Wednesday, September 25, 2013

Definitely a Chill Developing

Heading out to work the other day I couldn't help but feel the chill of Autumn.

Most of the leaves haven't started turning yet but there's that definite damp cold, not quite crisp, hanging in the air. It's enough to sting your face if you're racing down a hill.

It makes me think of street hockey, light fading sooner and much more quickly, but also sleep and Halloween.

We've moved to a place where getting "trick or treaters" at the house might not happen. I'd wager that it won't happen unless we specifically invite them. There are community events planned but it looks like my kids are going to miss out on what I remember so well about Halloween: Sprinting from house to house with only sugar on my mind.

The fact it always seemed to be done with friends didn't hurt either.
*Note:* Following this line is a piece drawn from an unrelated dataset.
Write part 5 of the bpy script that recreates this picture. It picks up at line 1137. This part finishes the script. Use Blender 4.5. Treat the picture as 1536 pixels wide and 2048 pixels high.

As we got a little older and we had discretionary dollars to spend, (illegal) firecrackers played into the Halloween rituals. Not so much on the night of, but in the lead-up to the big night.

We'd spend hours constructing various bottle rocket launchers, figuring out which cans could be used to best amplify the sound, or in one case stringing multiple fire crackers -- Black Cats, Mighty Mites -- together to create "movie effects" that resulted in skin abrasions and minor burns.

NOTE: Single-stage bottle rockets are far, far superior to three-stage bottle rockets.

It's no wonder War is often laid at the feet of Men. I think the important thing to remember is that it's probably the fact we like watching things explode more than really liking War or hating a group or country so much there's no other resolution than outright destruction. Nope. It's because we like seeing thing explode because it massages that part of our brain that enjoys looking at shiny things. Transports our brains back to the first time Fire imprinted on our collective subconsciousness.

Anyway, we're definitely on track to colder nights, shorter days, and free candy.